Quirk of the Week: A street well met
“Get your own Quirk, easy installments!”
If this were a cheesy commercial it wouldn’t come with “Operators standing by — order right now!” (Remember the old “late-night-TV” dig? Now TV ads are overlong and annoying 24-7!)
No, Quirk’s never had time limits, conditions, or fine print. Never will. This is free: keep the credit card in your pocket.
All this crossed my mind while considering the delights along one of McMinnville’s three main east-west arterials, a street where locals will tell you drivers go too fast.
And so, we say, “Hail, Fellows Street, well met …”
Yes, you, too, can see Quirk, just by slowing down — be it on Fellows or any other arterial. For “thorough fare” indeed describes the unusual, intriguing small things (sometimes big) we see all around us.
Every day, everywhere. Thorough fare.
“If we could but perceive,” as the Moody Blues once said.
The Quirk to be seen, then, on Fellows in east-to-west order:
• The cottage with the sign reading “The Cottage.”
• Next door at Taylor City Park, at Fellows and Brockwood, along the fence was seen Christmas decor in the yard neighboring the park — sleigh and reindeer — for months. Either the property owner was just storing the decor until the holidays, or they placed it there, intentionally, for all in the park to enjoy. (Meanwhile, the park sign has been missing for a few months.)

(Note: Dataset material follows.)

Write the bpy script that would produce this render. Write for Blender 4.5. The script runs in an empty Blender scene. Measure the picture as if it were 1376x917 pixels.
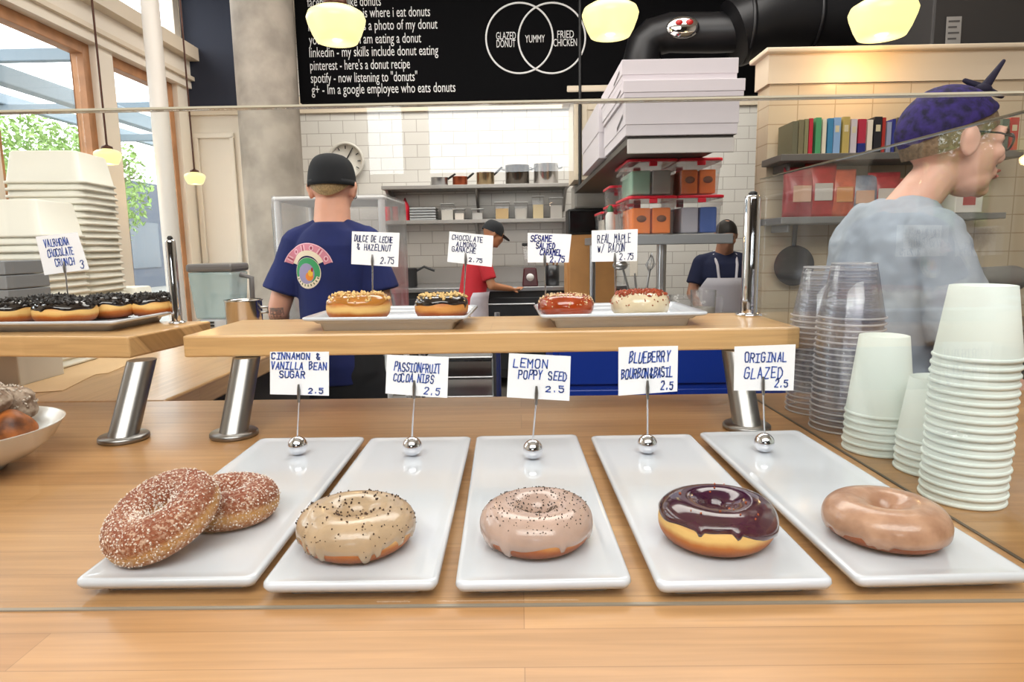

• Two blocks west, slow down and look for the 8-foot mushroom sculpture in psychedelic colors. This is a revisit; the impressive fungus figure has been mentioned here before, but the owners have since added dozens of smaller mushrooms (and other figures) at the base and along the sidewalk. The main mushroom also lights up at night.
• A couple hundred yards west, just beyond that first dip west of Brockwood, look to a front yard on the right and see in a maple tree a collection of … are those fluttering banners? Made of paper, plastic or fabric? Perhaps vinyl, the way they spin rapidly in the wind?
A closer look: they are wood. Specifically, repurposed ceiling fan paddles, about two feet long, attached by heavy string to the branches. Someone has painted the paddles with butterflies that spin rapidly in the wind. When first espied in January, the paddles were painted with hobby horses, Christmas lights and other images. (Their wind-aided movement calls to mind the term “maple mobile.” See them in action in a forthcoming special, video-enhanced edition of Quirk column we plan to call “Kinetic Quirk.”) Whoever hung the paddles deserves extra credit for a stationary adornment — over on the fence, a three-foot wooden dragonfly that looks like it lost all but one of its ceiling-fan paddle wings.
• You see where people display car parts and other automotive-decor on the fences or walls, but usually as a collection of fenders, hubcaps and such. Near Willamette Elementary is a yard with simple plantings, and a wooden fence adorned only with a single gray tailgate, reading “Chevrolet.”
• At Willamette, a pair of small, weathered signs, modest yet earnest, are seen in the planting area near the entrance. The signs were painted at least six years ago. This is what they say, verbatim:
“Please don’t step here. Fowers are just important as you (heart symbol)”;
“Warning/Please don’t put your feet here/Plants need room to grow.”
Quirk message for the week: Slow down, enjoy the scenery, but don’t step in peoples’ gardens.